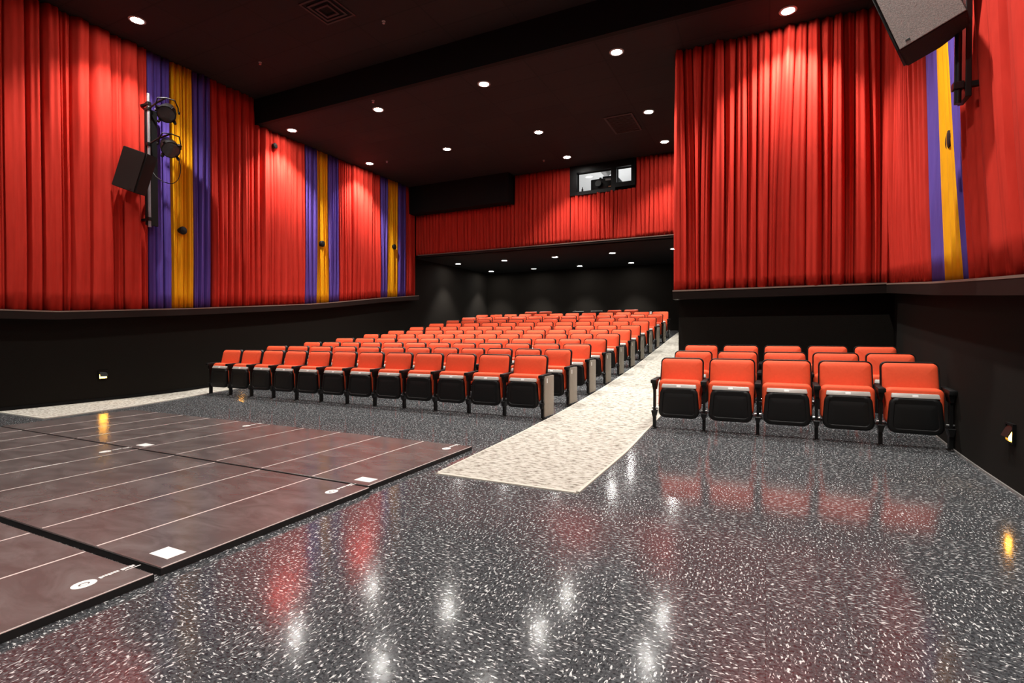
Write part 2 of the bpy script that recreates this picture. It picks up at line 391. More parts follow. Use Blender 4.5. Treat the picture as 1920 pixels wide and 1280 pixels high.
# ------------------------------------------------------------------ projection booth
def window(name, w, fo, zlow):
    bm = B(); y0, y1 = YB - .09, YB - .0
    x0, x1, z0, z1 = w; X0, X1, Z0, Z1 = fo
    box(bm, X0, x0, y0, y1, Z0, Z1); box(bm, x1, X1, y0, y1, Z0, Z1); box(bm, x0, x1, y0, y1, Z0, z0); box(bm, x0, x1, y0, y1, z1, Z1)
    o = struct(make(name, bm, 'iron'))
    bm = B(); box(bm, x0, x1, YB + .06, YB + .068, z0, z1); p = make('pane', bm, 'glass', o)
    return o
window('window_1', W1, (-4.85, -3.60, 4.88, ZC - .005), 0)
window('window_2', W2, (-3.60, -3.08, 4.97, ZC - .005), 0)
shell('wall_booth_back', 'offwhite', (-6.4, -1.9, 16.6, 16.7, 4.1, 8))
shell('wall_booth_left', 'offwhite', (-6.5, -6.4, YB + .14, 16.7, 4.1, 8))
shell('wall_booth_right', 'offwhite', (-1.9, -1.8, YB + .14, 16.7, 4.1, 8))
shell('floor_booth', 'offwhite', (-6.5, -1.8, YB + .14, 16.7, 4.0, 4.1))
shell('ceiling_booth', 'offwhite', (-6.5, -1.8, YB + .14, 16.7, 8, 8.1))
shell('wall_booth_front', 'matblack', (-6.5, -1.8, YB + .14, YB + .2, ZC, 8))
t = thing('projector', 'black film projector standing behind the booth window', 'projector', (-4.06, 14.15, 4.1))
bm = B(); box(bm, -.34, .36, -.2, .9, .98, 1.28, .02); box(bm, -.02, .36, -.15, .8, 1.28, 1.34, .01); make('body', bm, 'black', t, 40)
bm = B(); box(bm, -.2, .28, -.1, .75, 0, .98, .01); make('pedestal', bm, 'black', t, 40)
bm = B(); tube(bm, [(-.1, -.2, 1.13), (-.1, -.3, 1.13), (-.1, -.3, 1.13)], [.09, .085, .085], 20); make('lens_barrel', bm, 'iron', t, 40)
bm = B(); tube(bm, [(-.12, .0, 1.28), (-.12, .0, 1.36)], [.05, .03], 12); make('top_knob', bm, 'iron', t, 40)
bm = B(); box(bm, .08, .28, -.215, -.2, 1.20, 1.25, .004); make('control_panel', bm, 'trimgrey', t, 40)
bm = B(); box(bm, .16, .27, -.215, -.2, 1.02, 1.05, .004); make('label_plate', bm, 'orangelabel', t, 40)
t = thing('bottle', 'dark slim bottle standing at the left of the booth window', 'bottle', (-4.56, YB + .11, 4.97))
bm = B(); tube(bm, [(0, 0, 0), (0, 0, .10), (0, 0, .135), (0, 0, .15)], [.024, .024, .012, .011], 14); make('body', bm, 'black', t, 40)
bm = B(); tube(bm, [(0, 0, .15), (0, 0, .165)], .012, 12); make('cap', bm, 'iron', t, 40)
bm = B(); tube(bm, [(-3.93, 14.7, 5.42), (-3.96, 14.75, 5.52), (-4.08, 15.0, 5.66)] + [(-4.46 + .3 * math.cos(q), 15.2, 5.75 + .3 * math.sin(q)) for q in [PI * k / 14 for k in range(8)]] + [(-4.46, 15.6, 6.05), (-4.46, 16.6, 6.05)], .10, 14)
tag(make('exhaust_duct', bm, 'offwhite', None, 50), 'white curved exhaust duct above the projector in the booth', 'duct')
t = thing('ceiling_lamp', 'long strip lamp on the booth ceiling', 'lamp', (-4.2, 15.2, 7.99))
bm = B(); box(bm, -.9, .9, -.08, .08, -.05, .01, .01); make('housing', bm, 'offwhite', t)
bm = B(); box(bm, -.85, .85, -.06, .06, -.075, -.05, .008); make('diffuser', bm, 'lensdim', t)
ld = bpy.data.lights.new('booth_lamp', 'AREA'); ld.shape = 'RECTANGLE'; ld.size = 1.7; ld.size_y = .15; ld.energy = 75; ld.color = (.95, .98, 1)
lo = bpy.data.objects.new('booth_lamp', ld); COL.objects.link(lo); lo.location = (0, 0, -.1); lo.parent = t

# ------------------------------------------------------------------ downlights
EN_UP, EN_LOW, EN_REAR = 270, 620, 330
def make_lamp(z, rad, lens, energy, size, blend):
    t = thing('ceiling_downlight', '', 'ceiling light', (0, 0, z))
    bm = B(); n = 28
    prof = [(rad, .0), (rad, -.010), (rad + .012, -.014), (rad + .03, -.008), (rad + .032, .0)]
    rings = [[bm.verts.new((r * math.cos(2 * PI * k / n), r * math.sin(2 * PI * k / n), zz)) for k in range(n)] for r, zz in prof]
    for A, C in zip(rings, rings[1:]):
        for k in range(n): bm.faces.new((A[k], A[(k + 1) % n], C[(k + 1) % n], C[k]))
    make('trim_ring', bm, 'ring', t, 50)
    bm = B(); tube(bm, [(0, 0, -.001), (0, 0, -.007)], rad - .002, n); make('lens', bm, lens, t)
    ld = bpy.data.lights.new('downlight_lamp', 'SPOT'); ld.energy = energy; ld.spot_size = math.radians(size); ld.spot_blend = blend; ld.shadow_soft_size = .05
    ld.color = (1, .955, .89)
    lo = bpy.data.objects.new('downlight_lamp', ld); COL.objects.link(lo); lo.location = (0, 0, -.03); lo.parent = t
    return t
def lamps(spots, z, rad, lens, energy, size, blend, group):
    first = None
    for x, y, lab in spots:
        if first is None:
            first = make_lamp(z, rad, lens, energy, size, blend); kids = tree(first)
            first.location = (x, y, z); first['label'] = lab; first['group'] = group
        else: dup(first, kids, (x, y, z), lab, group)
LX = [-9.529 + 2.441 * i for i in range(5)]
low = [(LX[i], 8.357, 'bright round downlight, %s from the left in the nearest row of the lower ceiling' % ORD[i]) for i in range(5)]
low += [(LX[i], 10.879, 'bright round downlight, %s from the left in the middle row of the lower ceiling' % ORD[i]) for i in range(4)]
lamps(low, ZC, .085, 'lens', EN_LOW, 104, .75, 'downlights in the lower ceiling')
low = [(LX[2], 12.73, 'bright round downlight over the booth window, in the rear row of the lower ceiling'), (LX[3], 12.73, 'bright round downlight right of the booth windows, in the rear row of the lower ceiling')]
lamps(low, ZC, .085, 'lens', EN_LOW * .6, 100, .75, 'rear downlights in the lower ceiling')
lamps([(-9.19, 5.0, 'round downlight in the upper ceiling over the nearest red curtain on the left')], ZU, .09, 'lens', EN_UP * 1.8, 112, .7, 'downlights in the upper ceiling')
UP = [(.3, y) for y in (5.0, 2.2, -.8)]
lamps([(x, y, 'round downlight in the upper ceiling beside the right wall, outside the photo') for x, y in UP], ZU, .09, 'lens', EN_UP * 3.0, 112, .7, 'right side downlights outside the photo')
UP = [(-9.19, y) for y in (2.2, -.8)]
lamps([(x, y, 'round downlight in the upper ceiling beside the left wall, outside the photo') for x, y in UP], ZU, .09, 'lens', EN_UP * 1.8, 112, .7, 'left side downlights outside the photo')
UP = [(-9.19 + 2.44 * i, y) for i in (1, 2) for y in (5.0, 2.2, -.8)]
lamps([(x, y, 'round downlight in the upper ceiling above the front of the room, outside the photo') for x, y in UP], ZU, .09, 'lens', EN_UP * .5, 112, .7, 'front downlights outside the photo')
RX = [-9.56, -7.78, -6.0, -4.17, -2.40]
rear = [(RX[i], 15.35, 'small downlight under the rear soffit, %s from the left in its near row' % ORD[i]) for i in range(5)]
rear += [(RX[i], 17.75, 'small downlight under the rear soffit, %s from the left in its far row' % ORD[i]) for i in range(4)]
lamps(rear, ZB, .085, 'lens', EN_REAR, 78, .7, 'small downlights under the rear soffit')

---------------

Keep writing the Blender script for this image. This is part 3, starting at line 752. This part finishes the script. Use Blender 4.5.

---------------

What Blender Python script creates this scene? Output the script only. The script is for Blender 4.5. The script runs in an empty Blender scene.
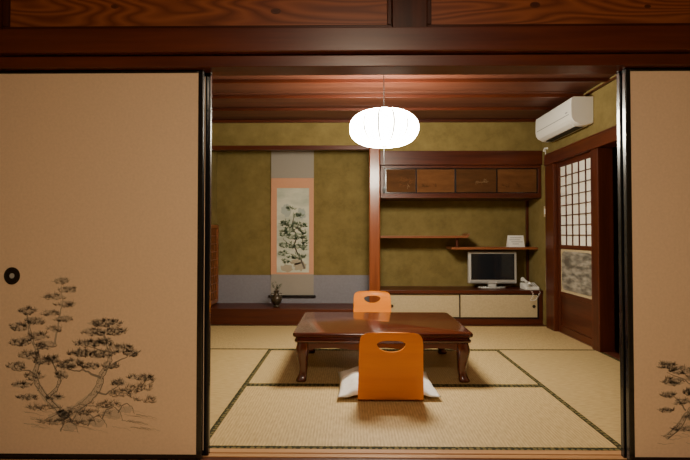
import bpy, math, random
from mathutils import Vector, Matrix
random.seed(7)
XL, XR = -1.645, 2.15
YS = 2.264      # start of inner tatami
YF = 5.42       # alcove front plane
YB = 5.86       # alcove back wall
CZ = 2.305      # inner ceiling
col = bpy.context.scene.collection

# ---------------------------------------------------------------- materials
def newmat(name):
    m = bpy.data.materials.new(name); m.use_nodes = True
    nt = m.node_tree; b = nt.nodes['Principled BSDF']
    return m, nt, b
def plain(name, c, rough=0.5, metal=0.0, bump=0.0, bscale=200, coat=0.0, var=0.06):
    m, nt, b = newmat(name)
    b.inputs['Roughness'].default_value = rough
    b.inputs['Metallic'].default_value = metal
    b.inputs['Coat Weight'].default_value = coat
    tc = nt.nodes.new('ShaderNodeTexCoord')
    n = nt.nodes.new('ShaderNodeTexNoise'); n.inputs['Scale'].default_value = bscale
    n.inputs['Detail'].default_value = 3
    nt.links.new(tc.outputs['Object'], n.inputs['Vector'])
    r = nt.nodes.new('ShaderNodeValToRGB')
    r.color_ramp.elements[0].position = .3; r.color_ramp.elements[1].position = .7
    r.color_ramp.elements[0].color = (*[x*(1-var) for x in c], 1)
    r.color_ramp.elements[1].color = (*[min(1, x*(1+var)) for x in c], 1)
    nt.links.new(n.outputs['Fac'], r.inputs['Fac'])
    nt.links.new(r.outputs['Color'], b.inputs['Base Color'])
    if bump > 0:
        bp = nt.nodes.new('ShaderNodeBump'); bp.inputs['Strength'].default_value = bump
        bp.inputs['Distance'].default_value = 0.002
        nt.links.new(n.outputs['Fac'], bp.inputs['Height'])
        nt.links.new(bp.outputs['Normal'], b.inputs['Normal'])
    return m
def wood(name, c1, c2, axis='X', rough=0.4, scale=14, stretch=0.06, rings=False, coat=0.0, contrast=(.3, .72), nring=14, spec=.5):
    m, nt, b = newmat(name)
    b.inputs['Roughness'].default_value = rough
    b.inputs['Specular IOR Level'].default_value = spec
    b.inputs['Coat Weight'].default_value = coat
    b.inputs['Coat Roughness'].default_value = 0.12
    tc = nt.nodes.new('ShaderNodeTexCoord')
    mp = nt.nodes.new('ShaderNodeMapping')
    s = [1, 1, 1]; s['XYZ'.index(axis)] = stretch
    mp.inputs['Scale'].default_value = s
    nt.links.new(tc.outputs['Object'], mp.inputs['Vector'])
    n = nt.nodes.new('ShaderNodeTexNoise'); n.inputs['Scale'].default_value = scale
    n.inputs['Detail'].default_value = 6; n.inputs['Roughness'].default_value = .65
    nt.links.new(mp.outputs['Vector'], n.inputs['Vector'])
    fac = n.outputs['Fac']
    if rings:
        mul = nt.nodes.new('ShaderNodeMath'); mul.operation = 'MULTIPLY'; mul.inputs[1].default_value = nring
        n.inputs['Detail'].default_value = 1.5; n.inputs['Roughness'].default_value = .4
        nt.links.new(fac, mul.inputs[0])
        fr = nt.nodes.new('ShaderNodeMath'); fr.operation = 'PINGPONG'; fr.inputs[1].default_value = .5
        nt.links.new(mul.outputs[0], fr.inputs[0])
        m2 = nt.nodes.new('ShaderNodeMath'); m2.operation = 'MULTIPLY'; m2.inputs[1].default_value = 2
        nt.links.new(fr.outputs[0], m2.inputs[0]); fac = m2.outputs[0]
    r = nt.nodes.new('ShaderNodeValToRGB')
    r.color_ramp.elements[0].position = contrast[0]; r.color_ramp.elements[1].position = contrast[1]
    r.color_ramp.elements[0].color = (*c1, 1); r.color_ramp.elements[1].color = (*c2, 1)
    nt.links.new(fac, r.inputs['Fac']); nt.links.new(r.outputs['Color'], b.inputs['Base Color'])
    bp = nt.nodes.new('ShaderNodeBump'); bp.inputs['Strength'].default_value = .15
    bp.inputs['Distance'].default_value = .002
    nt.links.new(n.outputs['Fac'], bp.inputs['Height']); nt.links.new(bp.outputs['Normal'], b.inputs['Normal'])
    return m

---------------

PROMPT: From the records above, copy exactly the stretch from the line holding "What Blender Python" through the line holding "col = bpy.context.scene.collection", both ends included, without the pictures.

PROBLEM SOLUTION:
What Blender Python script creates this scene? Output the script only. The script is for Blender 4.5. The script runs in an empty Blender scene.
import bpy, math, random
from mathutils import Vector, Matrix
random.seed(7)
XL, XR = -1.645, 2.15
YS = 2.264      # start of inner tatami
YF = 5.42       # alcove front plane
YB = 5.86       # alcove back wall
CZ = 2.305      # inner ceiling
col = bpy.context.scene.collection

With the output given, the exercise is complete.